私はパーティーなんぞに着ていく服を一枚も持っていない。カジュアルな服を好むせいで、きれいめのワンピースすら持っていなかった。パーティーというくらいだから、ワンピースでさえ浮いちゃうかもしれないし。


「こういうパーティーがあるんだけど、何を着ていけば良いと思う?」
「やっぱりドレスじゃない?私のを貸すよ」

友人がいくつかドレスの写真を送ってくれた。
その中で、真っ赤なドレスが気に入った。
「クリスマスっぽくていいね!」

羽織るものがなかったので、別の友人に借りた。
準備はばっちりだった。
赤いドレスに慣れないヒール、髪型も浮かないように美容院でセットしてもらい、六本木の会場へ向かう。
私はとてもワクワクしていた。だって、生まれて初めて、おめかししてパーティーに参加するのだもの!

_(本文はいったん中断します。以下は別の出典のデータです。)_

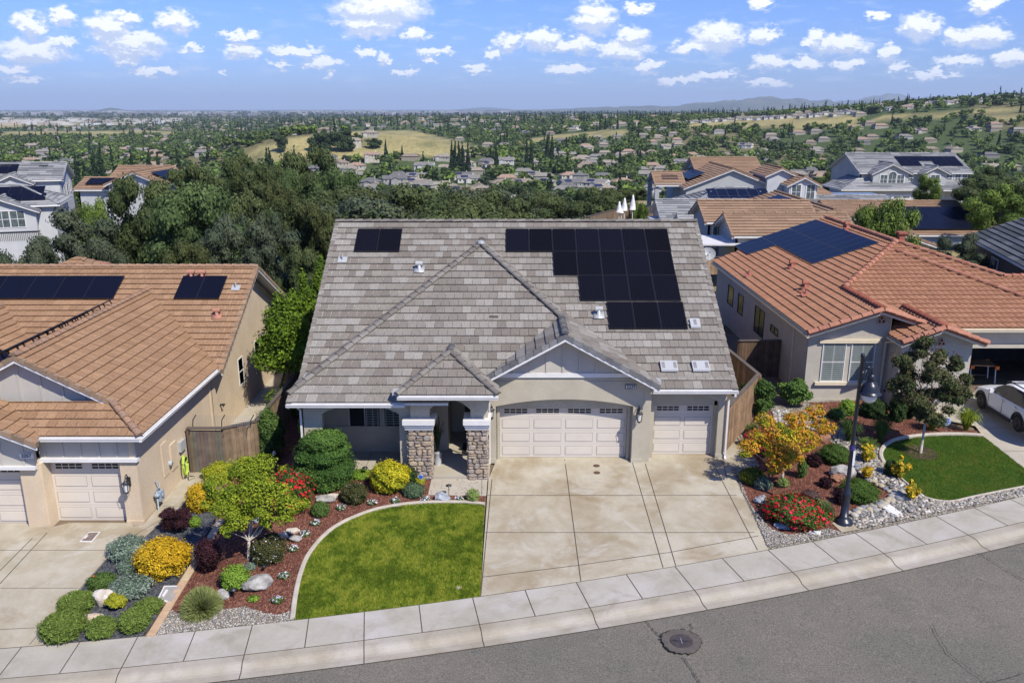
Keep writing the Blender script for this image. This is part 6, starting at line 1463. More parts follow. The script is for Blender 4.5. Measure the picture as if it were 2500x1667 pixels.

会場の重い扉を開けた瞬間、心臓がどくりと嫌な音を立てた。

思ってたのと 違う。

前日にLINEでここに来てねと言われた会場は、行ってみるとカラオケバーみたいなお店だった。
スーツの男性たちと、その2倍の数はいる女の子。
シャンパングラスを持つ彼女たちは、みんな普通の服に、普通の髪型だった。

「ああ、これはやってしまったな」
クリスマスらしくて可愛い赤いドレスは、悪目立ちする憎いドレスに変わった。

そこからのことは、あんまり覚えていない。
きっと輪の中に入っているような、入っていないような位置に座って、ひたすらにドリンクを飲んだ。
みんなが笑えば私も笑った。

周りを観察して気づく。
どうやらこのパーティーは、新卒一年目の社員たちが女の子を集め、先輩を楽しませるものらしい。

先輩らしき人たちは、綺麗な女の人を隣に侍らせて奥の部屋でカラオケをしている。
一年目の社員たちは、先輩の盛り上げに応えたり、ドリンクを準備したり、ひたすら周りに気を回している。
手前の部屋には、あぶれた女の子たち。
手当たり次第声をかけたせいで、人数が多くなり過ぎてしまったのだろう。

「もう、つまんないからクラブいこうよ」
そう言って抜けていった子たちもいた。

そんな空虚な空間に、精一杯めかし込んだわたし。
恥ずかしくて、穴があったら入りたいくらいだ。
できるだけ考えないように、せめてこの場を楽しもうと輪に入ろうとした。

そんな時に一人の男が私に尋ねた。

「今日は誰の紹介で来たの?」

「〇〇さんです。大学の先輩で」

「あ、じゃあ東大生なんだ」

「そうです」



「だからか、その服装気張ってるもんね」

男の隣でよく知らない女がアハハと笑った。


「恥ずかしいです。みんなどんな服で来るのかわからなくって」

笑って答えたけど、うまく笑顔を作れていたかわからない。

トイレに行くふりをして、会場を抜けた。

慣れないヒールで六本木の坂を下っていたら、ボロボロ涙が出てきた。
家は遠いけど、もうタクシーに乗ってしまえ。

タクシーの中で泣き続ける私を見て、運転手さんは失恋したとでも思っただろう。
きっとあの人は冗談のつもりで言っただろうし、大したことないはずなのに、涙が止まらなかった。

私も悪いんだ。少なからず下心もあったし。
もっと、どういう会なのか下調べしていればさ。
もっと、無難な服でも選んでいればさ。

いや、そうじゃない、悪いことしたわけでもないし、何を言われても堂々と言い返してやればよかったじゃない。

タクシーのフロントミラーに映った私は、華やかで綺麗だった。

ドヤ顔で女の肩を抱く男たちも、タダ酒に群がる女たちも糞食らえ。
もうこんな飲み会、二度と来てやるもんか。
悔しくて悔しくて悔しくて泣いた。
六本木のネオンに中指を立てた。